--- BEGIN ---

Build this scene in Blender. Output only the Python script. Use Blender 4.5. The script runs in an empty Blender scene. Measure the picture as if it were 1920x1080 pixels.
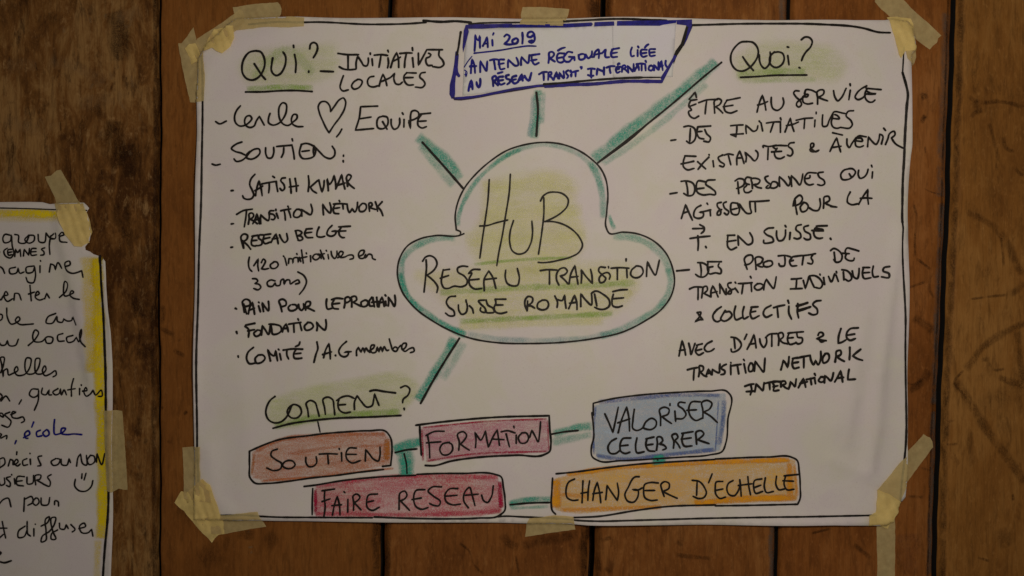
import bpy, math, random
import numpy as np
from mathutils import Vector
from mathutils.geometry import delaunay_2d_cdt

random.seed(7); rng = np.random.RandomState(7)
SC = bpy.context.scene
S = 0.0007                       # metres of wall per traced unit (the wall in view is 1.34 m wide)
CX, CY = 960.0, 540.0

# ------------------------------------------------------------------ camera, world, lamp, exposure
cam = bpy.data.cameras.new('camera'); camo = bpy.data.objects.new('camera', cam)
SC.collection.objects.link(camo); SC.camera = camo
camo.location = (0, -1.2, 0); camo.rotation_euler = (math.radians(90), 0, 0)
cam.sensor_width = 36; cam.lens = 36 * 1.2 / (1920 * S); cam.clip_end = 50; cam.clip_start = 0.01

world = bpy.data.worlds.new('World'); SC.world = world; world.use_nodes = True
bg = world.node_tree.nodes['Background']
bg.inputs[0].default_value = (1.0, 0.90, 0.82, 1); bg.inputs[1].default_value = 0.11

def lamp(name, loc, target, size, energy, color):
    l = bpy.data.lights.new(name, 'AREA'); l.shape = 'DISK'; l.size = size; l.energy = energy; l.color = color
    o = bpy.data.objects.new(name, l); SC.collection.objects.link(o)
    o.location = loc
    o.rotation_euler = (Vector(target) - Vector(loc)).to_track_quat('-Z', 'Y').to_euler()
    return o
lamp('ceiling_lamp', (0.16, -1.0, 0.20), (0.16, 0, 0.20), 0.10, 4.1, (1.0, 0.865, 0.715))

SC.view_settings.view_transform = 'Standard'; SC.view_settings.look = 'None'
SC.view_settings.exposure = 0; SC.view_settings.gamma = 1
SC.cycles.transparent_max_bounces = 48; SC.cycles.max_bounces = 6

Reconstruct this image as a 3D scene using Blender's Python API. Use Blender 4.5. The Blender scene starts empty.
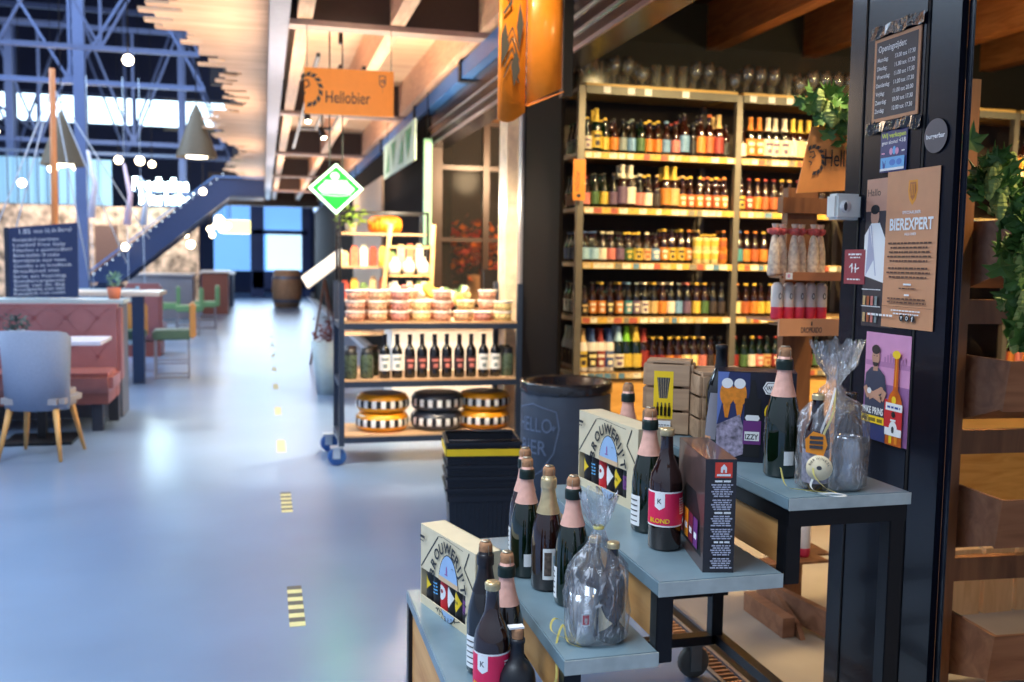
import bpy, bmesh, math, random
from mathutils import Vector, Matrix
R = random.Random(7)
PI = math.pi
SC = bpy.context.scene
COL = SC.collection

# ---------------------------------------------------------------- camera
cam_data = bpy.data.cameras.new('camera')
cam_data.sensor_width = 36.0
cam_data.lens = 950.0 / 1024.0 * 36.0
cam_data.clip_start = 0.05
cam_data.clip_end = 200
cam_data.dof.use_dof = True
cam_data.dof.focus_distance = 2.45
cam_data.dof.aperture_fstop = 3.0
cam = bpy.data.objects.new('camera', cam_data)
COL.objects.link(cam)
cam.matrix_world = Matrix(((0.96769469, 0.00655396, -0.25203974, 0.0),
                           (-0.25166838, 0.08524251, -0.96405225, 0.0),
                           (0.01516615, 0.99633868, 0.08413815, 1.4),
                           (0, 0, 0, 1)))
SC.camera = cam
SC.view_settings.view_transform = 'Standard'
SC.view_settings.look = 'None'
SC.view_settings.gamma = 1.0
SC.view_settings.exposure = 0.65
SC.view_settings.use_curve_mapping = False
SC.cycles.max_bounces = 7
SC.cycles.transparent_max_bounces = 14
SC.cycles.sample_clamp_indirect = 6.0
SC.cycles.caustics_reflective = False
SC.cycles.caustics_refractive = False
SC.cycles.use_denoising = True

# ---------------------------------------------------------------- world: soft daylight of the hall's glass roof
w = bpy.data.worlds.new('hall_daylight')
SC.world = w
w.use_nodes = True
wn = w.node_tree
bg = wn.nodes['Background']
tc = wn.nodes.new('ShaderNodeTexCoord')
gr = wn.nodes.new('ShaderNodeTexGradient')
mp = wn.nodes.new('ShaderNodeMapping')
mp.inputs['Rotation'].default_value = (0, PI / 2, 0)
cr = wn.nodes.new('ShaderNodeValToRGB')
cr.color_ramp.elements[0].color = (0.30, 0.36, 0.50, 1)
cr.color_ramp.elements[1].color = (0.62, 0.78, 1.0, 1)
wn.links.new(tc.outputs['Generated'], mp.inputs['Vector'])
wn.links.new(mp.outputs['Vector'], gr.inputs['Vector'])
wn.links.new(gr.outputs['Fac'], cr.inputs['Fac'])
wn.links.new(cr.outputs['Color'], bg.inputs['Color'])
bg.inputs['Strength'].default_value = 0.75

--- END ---

WHAT NEEDS TO BE DONE
Copy exactly the part of the material above that opens with the line containing "Reconstruct this image" and closes with the line containing "COL = SC.collection", ends included. Drop the images.

OUTPUT FOR THIS EXERCISE
Reconstruct this image as a 3D scene using Blender's Python API. Use Blender 4.5. The Blender scene starts empty.
import bpy, bmesh, math, random
from mathutils import Vector, Matrix
R = random.Random(7)
PI = math.pi
SC = bpy.context.scene
COL = SC.collection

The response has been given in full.